Indeed, too often our connection between Christianity and the world in which we live, aside from trying to convince other people to accept Jesus (or more often, simply condemning those who don’t) has become conflated with civil religion: go to church, be a good citizen, work hard, don’t do anything naughty. The ethic of Christianity has been reduced from compassion to merely being nice.
And that allows us to go through this life largely untroubled by the suffering around us. Oh sure, we’re concerned that people should accept Jesus and go to heaven—and sometimes, there is some legitimate compassion in that desire, in its own theological context. But placing all the emphasis there often causes us to lose concern for the this world and the real people who live in it. We might take umbrage when someone commits some naughtiness, and we sometimes rail about various moral “issues” in games of political football. But we are largely satisfied living comfortably as well-off people in a ridiculously wealthy nation, and Christianity becomes a concern for the next life, not for this one.
We are not troubled by how broken this world really is, mostly because we kind of like it here. We give everyone personal responsibility to accept Jesus and then leave it at that, busy living our own lives and enjoying ourselves. We shake our heads at the man sleeping in a doorway but shrug our shoulders and murmur, “Well, that’s the way it is.” We complain about the high cost of giving free meals to schoolchildren, suggesting that their parents should take more responsibility for their lives. More grossly, a political party supposedly dominated by those calling themselves evangelical Christians is able to cheer at the suggestion that someone might die because they don’t have health insurance.

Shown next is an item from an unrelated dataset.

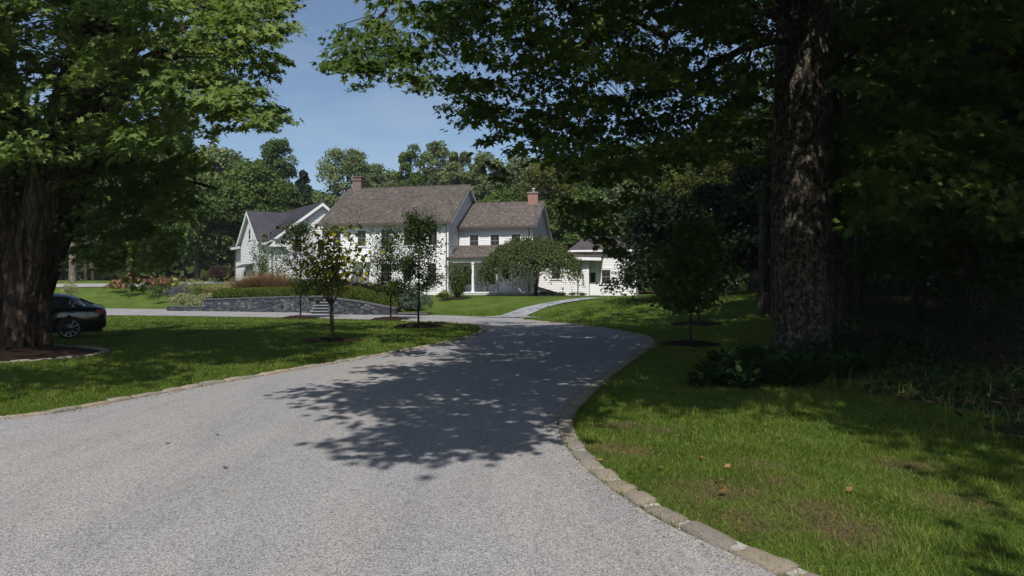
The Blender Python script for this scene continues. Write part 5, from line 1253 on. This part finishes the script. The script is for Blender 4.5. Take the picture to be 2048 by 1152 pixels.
for i, (px, d, top, wp, mt, stl, bk, lab) in enumerate(BT):
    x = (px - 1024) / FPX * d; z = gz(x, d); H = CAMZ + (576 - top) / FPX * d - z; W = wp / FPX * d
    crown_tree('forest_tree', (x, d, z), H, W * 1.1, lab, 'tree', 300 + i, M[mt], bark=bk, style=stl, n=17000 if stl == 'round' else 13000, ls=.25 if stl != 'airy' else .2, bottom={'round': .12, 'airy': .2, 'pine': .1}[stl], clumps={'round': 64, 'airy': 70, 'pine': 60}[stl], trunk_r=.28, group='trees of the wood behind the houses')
# forest mass further off
def mass():
    r = np.random.RandomState(77); n = 80000; x = r.uniform(-95, 70, n); y = r.uniform(96, 116, n)
    top = np.interp((x / y * FPX + 1024), [-300, 300, 520, 620, 700, 800, 950, 1100, 1300, 1800, 2300], [300, 330, 380, 425, 420, 400, 350, 340, 300, 150, 0]); H = CAMZ + (576 - top) / FPX * y
    H = H * (1 + .1 * wobble(x, y, .25)); z = H * r.uniform(0, 1, n) ** .75; P = np.stack([x, y, z], 1)
    scatt = scatter('distant_wood', 'clump', P, frames(r.normal(size=P.shape), unit(r.normal(0, .6, P.shape) + [0, -.5, .7])), np.where(z < 6, 1.1, .7) * r.uniform(.6, 1.4, n), M['woods'], None, np.clip(.5 + .5 * wobble(x, z, .8), 0, 1))
    tag(scatt, 'continuous far off green wood closing the view behind all trees', 'wood', kind='stuff')
mass()

# ---------------------------------------------------------------- undergrowth at the right maple
def plant_proto(seed, nleaf, L, mat, shape='long'):
    r = np.random.RandomState(seed); root = empty('leafy_plant', (0, 0, 0)); a_ = r.uniform(0, 6.28, nleaf); q = r.uniform(.02, .25, nleaf); zz = r.uniform(0, .4, nleaf) * r.uniform(.3, 1, nleaf)
    P = np.stack([np.cos(a_) * q, np.sin(a_) * q, zz], 1); Yn = np.stack([np.cos(a_), np.sin(a_), r.uniform(.1, 1.3, nleaf)], 1) + r.normal(0, .25, (nleaf, 3)); Zn = np.stack([-np.cos(a_) * .5, -np.sin(a_) * .5, np.ones(nleaf)], 1) + r.normal(0, .3, (nleaf, 3))
    scatter('leaves', shape, P, frames(Yn, unit(Zn)), L * r.uniform(.6, 1.25, nleaf), mat, root)
    m_ = MB(); [m_.tube([(0, 0, 0), (p[0] * .6, p[1] * .6, p[2])], [.006, .004], 4, cap=False) for p in P[::4]]; m_.build('stem', mat, root); return root
protos = [plant_proto(401, 90, .20, M['under'], 'oval'), plant_proto(402, 80, .22, M['under'], 'oval'), plant_proto(403, 90, .19, M['under'], 'heart')]
ru = np.random.RandomState(9)
UG = []
for px, py in [(1415, 775), (1432, 748), (1455, 770), (1478, 745), (1490, 778), (1512, 735), (1525, 765), (1548, 742), (1560, 772), (1588, 748), (1600, 772), (1625, 735), (1640, 760), (1662, 722), (1675, 752), (1700, 715), (1708, 742), (1735, 728), (1752, 745), (1440, 725), (1655, 700), (1690, 690), (1770, 715), (1800, 730), (1470, 722), (1780, 690), (1830, 705), (1860, 735)]:
    UG.append((px, py))
for i, (px, py) in enumerate(UG):
    b = G(px, py); o = protos[i] if i < 3 else copy_tree(protos[i % 3]); o.location = (b.x, b.y, b.z - .03); o.rotation_euler = (0, 0, ru.uniform(0, 6.28)); s = ru.uniform(.8, 1.35); o.scale = (s, s, s * ru.uniform(.7, .95))
    tag(o, 'dark broad leaved plant in the shaded clump round the foot of the tall right maple', 'plant', 'broad leaved plants at the foot of the right maple')
# weeds to the right (individual small clumps) as ground cover
def cover():
    r = np.random.RandomState(15); n = 26000; x = r.uniform(4, 24, n); y = r.uniform(4, 34, n); k = (wood(x, y) > .3) & (r.uniform(size=n) < .25 + .75 * (wobble(x, y, 1.3) > -.1)); x, y = x[k], y[k]; n = len(x)
    h = r.uniform(.02, .42, n) * np.clip(.4 + (x - 4) * .12, .3, 1.5); P = np.stack([x, y, ground(x, y) + h], 1)
    o = scatter('undergrowth', 'heart', P, frames(r.normal(size=P.shape) + [0, 0, -.2], unit(r.normal(0, .45, P.shape) + [0, 0, 1])), r.uniform(.05, .13, n), M['under'])
    tag(o, 'low leafy undergrowth covering the floor of the right hand wood', 'undergrowth', kind='stuff')
    n = 5200; x = r.uniform(3.8, 22, n); y = r.uniform(4, 30, n); k = wood(x, y) > .2; x, y = x[k], y[k]; n = len(x)
    P = np.stack([x, y, ground(x, y) + .012], 1); o = scatter('leaf_litter', 'oval', P, frames(r.normal(size=P.shape) * [1, 1, .15], unit(r.normal(0, .25, P.shape) + [0, 0, 1])), r.uniform(.04, .11, n), M['dry'], tint=r.uniform(0, .7, n))
    tag(o, 'dry leaves strewn over the floor of the right hand wood', 'leaf litter', kind='stuff')
cover()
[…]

We may occasionally give a few bucks to a man holding a cardboard sign on a street corner and pat ourselves on the back for doing a good deed, a random act of kindness. But it doesn’t really bother us—it doesn’t cause our hearts to break—that there are people standing on street corners with cardboard signs. We are so satisfied with life and our lucky places in it that we forget that something is really wrong with this world, that this miserable little planet desperately needs help. Nothing causes us to weep with compassion anymore.
And that’s what the Buddha can teach us. He reminds us to open our eyes and see the suffering around us—the same way Jesus lived. The Buddha saw that there was an immense problem, saw that life was broken, and did not rest until he found some answers for it. If we follow Jesus, who lived with compassion, who wept for the pain humanity endures, we cannot live otherwise.